Part of a data file:
◇ ◇ ◇
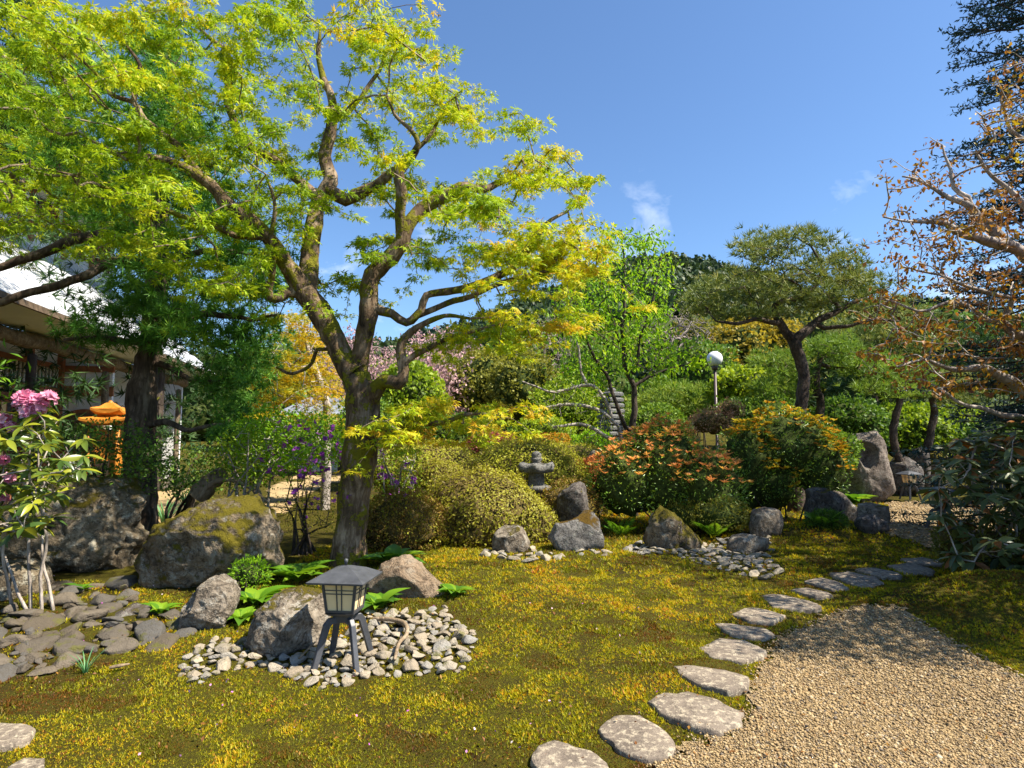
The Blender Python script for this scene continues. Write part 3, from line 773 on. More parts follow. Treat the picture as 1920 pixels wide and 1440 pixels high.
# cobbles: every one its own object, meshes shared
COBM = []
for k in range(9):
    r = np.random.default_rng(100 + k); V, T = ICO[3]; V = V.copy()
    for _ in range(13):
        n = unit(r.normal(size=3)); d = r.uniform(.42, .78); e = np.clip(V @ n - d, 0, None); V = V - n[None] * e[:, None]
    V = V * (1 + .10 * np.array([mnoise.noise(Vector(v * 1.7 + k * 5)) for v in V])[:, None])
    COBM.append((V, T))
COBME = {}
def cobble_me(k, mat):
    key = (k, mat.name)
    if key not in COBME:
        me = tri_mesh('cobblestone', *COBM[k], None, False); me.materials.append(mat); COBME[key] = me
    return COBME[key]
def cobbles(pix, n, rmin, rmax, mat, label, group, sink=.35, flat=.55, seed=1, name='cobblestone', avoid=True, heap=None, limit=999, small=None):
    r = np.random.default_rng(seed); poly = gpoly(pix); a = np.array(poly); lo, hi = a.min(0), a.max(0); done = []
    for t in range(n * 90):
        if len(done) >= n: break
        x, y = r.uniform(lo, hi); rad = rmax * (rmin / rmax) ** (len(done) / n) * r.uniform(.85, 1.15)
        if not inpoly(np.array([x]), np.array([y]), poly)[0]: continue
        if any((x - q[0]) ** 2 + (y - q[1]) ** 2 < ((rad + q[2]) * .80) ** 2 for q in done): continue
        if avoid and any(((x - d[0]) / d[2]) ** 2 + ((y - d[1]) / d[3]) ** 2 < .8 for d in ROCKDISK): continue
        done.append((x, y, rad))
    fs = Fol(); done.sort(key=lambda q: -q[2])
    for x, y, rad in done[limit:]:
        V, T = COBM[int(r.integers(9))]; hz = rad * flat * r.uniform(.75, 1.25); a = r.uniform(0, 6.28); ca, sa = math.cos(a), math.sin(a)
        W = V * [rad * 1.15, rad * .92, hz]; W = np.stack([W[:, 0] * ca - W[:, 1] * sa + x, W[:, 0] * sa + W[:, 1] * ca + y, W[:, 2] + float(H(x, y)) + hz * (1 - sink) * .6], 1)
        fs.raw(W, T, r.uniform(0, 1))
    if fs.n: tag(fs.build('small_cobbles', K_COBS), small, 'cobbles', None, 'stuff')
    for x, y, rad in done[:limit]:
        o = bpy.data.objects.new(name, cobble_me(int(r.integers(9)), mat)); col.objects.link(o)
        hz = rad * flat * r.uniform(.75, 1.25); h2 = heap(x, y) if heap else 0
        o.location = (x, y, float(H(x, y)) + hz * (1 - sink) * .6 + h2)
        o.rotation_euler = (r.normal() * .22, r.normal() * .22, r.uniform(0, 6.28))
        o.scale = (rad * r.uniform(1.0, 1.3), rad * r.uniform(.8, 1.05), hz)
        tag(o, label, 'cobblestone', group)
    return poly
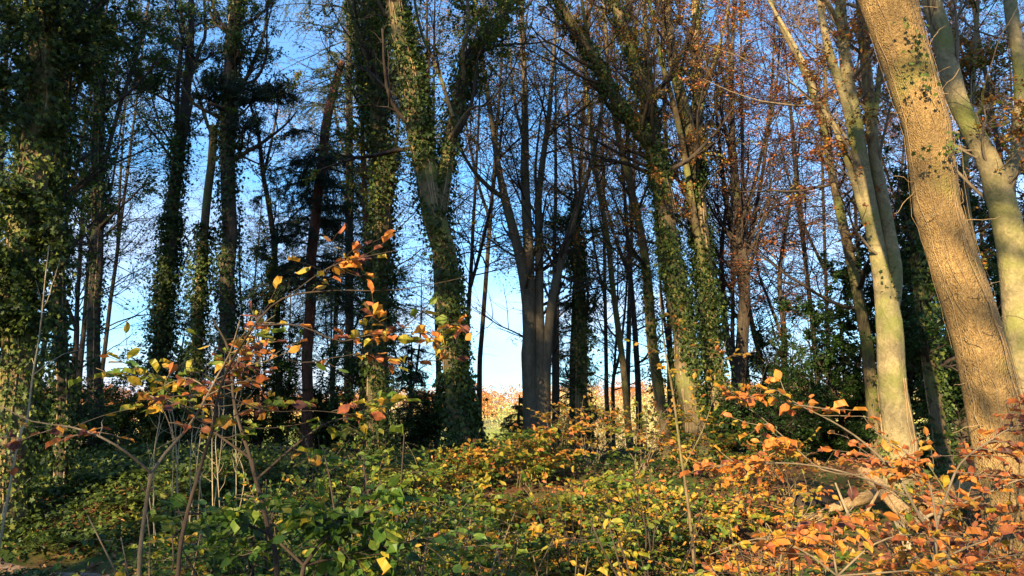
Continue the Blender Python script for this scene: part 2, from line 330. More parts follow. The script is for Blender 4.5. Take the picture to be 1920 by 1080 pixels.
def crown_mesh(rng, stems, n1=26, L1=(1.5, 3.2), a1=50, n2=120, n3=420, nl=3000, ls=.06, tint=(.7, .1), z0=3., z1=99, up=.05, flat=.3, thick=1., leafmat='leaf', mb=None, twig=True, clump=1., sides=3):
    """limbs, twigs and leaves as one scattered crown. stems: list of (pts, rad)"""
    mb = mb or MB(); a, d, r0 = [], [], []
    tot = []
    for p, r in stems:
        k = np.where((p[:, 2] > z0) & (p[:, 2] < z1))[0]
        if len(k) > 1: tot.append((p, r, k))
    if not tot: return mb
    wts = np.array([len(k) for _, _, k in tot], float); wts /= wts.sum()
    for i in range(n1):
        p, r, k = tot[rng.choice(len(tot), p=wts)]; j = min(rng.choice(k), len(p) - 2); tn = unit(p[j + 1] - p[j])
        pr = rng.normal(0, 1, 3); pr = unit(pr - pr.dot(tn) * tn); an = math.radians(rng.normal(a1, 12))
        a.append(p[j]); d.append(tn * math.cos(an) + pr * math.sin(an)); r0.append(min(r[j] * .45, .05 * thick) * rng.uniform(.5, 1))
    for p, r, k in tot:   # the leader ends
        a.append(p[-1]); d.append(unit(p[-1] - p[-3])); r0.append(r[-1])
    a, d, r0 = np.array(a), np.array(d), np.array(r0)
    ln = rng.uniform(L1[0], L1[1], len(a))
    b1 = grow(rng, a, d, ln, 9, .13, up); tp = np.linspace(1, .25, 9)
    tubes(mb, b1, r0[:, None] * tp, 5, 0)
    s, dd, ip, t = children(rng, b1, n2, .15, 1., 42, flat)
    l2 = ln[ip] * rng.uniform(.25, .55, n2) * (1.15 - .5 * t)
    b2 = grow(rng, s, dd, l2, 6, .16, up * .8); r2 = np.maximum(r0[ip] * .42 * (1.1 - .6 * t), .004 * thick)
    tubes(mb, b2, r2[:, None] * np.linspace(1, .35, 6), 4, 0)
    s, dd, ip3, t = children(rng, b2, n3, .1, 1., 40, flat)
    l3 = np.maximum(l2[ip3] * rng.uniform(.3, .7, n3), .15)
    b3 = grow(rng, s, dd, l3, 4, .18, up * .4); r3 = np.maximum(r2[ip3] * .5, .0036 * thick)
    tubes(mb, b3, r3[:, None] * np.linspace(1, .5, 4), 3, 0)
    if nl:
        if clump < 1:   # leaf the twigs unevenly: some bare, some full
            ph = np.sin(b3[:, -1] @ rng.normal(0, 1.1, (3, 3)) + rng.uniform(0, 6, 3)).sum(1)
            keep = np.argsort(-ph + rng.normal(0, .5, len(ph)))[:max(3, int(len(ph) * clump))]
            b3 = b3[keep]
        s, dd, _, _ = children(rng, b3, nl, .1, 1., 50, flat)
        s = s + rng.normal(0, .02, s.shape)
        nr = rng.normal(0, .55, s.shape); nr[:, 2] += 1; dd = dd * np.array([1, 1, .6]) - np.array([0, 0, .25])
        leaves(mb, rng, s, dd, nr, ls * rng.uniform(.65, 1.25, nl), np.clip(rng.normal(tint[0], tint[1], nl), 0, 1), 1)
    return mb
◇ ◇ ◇
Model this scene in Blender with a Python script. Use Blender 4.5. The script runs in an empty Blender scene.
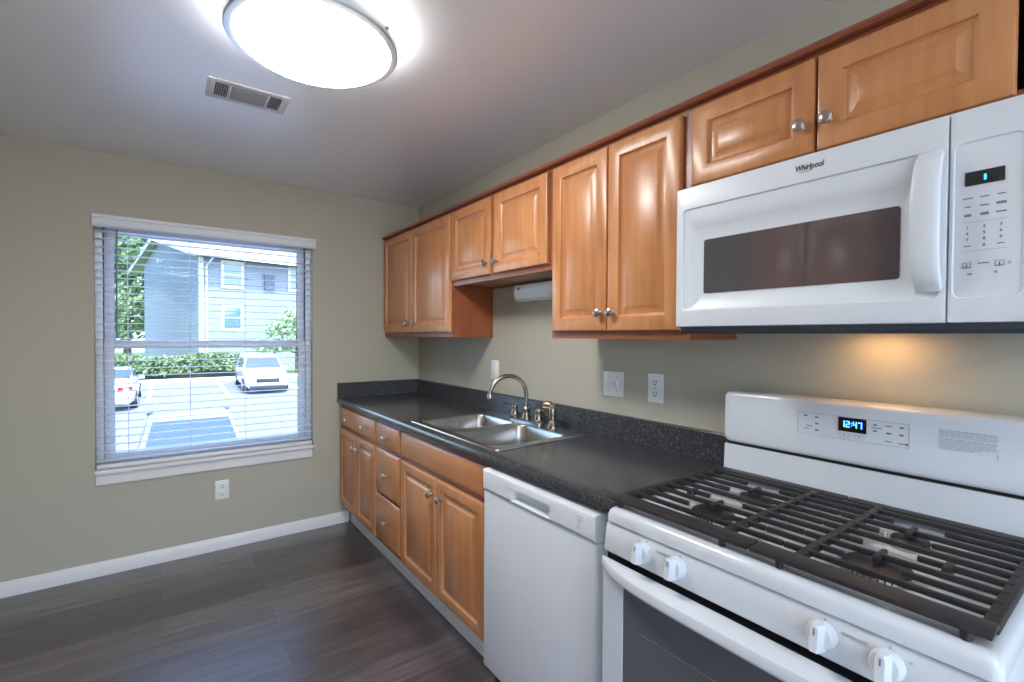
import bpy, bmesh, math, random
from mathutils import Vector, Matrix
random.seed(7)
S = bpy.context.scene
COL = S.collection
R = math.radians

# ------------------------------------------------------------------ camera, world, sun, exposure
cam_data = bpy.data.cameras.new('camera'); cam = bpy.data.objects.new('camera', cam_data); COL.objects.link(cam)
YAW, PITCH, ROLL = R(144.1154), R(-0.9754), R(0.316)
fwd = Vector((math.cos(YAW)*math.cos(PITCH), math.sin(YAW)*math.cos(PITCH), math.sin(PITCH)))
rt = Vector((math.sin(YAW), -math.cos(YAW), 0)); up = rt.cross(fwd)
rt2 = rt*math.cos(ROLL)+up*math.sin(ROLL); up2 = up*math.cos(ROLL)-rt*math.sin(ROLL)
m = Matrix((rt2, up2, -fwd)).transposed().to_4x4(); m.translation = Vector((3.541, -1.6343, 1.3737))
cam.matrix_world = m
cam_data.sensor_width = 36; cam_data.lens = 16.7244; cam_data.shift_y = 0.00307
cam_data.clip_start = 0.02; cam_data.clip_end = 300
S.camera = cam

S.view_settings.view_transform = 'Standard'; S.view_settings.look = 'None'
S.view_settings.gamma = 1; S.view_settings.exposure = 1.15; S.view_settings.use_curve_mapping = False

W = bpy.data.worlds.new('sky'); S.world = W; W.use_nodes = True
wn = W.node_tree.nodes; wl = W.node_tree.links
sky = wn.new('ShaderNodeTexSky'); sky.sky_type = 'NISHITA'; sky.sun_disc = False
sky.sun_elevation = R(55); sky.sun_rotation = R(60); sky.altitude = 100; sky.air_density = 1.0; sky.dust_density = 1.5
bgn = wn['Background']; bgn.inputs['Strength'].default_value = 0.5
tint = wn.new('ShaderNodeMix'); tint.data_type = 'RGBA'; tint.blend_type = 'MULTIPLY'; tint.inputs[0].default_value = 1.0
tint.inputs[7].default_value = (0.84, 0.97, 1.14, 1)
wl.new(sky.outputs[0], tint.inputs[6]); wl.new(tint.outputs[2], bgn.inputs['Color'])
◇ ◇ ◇
[WHAT NEEDS TO BE DONE]
Extract, without any images, the part of the material above that opens with the line containing "Model this scene" and closes with the line containing "S.camera = cam", both lines included.

[TASK ANSWER]
Model this scene in Blender with a Python script. Use Blender 4.5. The script runs in an empty Blender scene.
import bpy, bmesh, math, random
from mathutils import Vector, Matrix
random.seed(7)
S = bpy.context.scene
COL = S.collection
R = math.radians

# ------------------------------------------------------------------ camera, world, sun, exposure
cam_data = bpy.data.cameras.new('camera'); cam = bpy.data.objects.new('camera', cam_data); COL.objects.link(cam)
YAW, PITCH, ROLL = R(144.1154), R(-0.9754), R(0.316)
fwd = Vector((math.cos(YAW)*math.cos(PITCH), math.sin(YAW)*math.cos(PITCH), math.sin(PITCH)))
rt = Vector((math.sin(YAW), -math.cos(YAW), 0)); up = rt.cross(fwd)
rt2 = rt*math.cos(ROLL)+up*math.sin(ROLL); up2 = up*math.cos(ROLL)-rt*math.sin(ROLL)
m = Matrix((rt2, up2, -fwd)).transposed().to_4x4(); m.translation = Vector((3.541, -1.6343, 1.3737))
cam.matrix_world = m
cam_data.sensor_width = 36; cam_data.lens = 16.7244; cam_data.shift_y = 0.00307
cam_data.clip_start = 0.02; cam_data.clip_end = 300
S.camera = cam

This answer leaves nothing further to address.